After these own-language pleasures, two albums stand out amongst the other current releases. Both are Norwegian. Blackwinged Night is the second album by Phaedra. Featuring seven intense chamber pieces with delicate orchestration, it suggests a Dory Previn grounded in string quartets and the slo-mo drama of crossing mirage-ridden desert on foot. A beautiful album. Band of Gold’s eponymous album is more immediate. An assured collaboration between singer-songwriter Nina Elisabeth Mortvedt and producer Nikolai Hængsle Eilertsen, Band of Gold is a trip-hop tinged, baroque confection with leanings towards the jazz-inflected Laurel Canyon sound of David Crosby’s first solo album.

The guest musicians on the Band of Gold album include Morten Qvenild and Jaga Jazzist’s Lars Horntveth. Amongst the deluge of other albums from Norway is a solo set by the latter band’s Marcus Forsgren. Narcissus, credited as by Bror Forsgren, features Horntveth amongst its players. Ambitious, airy, and fully orchestrated, it has hints of vintage Kings of Convenience and Lalo Schifrin. Qvenild’s Personal Piano is, surprisingly, his first solo album. The experimental pianist has played with In The Country, sPaceMonkey, as one half of Susanna & the Magical Orchestra and appeared on around 50 albums. Personal Piano teams disquieting minimal ruminations with interjections of speech, ominous grinding and washes of white noise, resulting in a David Lynchian power to disturb.

Also in from Norway is No one Knows That you are Lost, the largely acoustic debut solo album from the Oslo-based Tina Refsnes which, with its low-key, Americana-tinged sensibility, is going to find gaining an audience hard as there is just not enough to grab on to. The same applies to Ost & Kjex’s sub-Casiokids Freedom Wig, as it can’t decide whether it’s loungey, Balearic-influenced electronica-pop or more interested in arms-aloft anthems.

Watch Asamisimasa perform “Williband Motor Landscape” from Asamisimasa Plays the Music of Øyvind Torvund

Tina Refsnes and Ost & Kjex’s fellow Norwegians' stream of albums take in a group blurring the boundaries between jazz and the experimental. The Espen Eriksen Trio’s Never Ending January is the piano-led jazz trio recast as rain pattering on a window, Møster’s When you cut Into the Present is the tension of Sonic Youth’s “Expressway to yr Skull” rendered as jazz, while Geir Sundstøl’s Fur u Lund evokes John Fahey and endless highways covered in tumbleweed. The strangest Norwegian release comes from the ensemble Asamisimasa, whose Plays the Music of Øyvind Torvund does exactly that with the titular composer. The opener, “Williband Motor Landscape”, is a reading of a piece where Torvund transcribed the sound of passing traffic and other environmental noise. It gets weirder as the album unfolds.

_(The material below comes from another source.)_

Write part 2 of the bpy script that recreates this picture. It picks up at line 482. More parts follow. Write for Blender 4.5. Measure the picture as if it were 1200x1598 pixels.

More easy to assimilate is Few More Days to go, the forceful debut album from Icelandic electronica-duo-turned-full-band Fufanu. Agitated and hard-edged, it suggests a yen for the nexus of techno, acid house and goth rock: imagine The Chemical Brothers sharing a hangover with Bauhaus. Also showing clear roots is Sunburst, a four-track EP from Swedish instro outfit Valley, positing them as a Tortoise-like, down-tempo analogue of Explosions in the Sky.

Like Fufanu, Denmark’s Asbjørn has electro-dance archetypes on his mind with Pesudo Visions, but the album fails to gell as his sweet voice doesn’t carry melodies strong enough to stick, and an over-reliance on punctuating its Balearic-flavoured, Euro-house-type pop with glitchiness does not allow them to breath. There’s no such lack of focus on Inversum, the sixth studio album from Finland’s Dark Buddha Rising, which takes a trip through two doomy, ever-building, 20-plus-minute soundscapes which descend into a black hole that's already swallowed Sunn O))).

Watch the video for "Your Collection" from Fufanu's Few More Days to go

In a similar spirit, the borders of Scandinavia are breached by non-natives based there or transplants to other countries. Alberta Cross are the vehicle for Sweden’s Petter Ericson Stakee. He was resident in Brooklyn but now lives in London. The third, eponymous and glossy Alberta Cross album is Arcade Fire-infused Americana nodding to Bruce Springsteen. It might appeal to Of Monsters and Men fans, but is hard to warm to as its passion is overegged.

Sudakistan are in-your-face, less deliberate and more interesting. Four-fifths of the Stockholm-based band are from different South American countries and their clattering debut Caballo Negro fuses chanting, Latin percussion, motorik and psychedelic guitar. Goat fans, take note. Boundaries are broken further by the Popul Vuh-like, Belgian outfit Illuminine whose hypnotic album #1 was mixed in Iceland by Birgir Jón Birgisson at Sigur Rós’s Sundlaugin studio. Sigur Rós fans, take note – especially of “Llÿr”, the album’s second track, which shares its impressionism with that of second-album Sigur Rós, who Birgisson has produced.

While borders are there to be crossed, it is noticeable that much of what escapes Scandinavia musically is in English. And it is a two-way trade. The Nordic producers who create international dance-pop hits are engaged to help American million-sellers out, and other less-minted musicians look to Scandinavia to augment what they do.

But, as Elin Kåven, Eivør and dj. flugvél og geimskip show, those expressing themselves in their native tongues, in the voices they grew up with can easily connect with an audience. More of this please.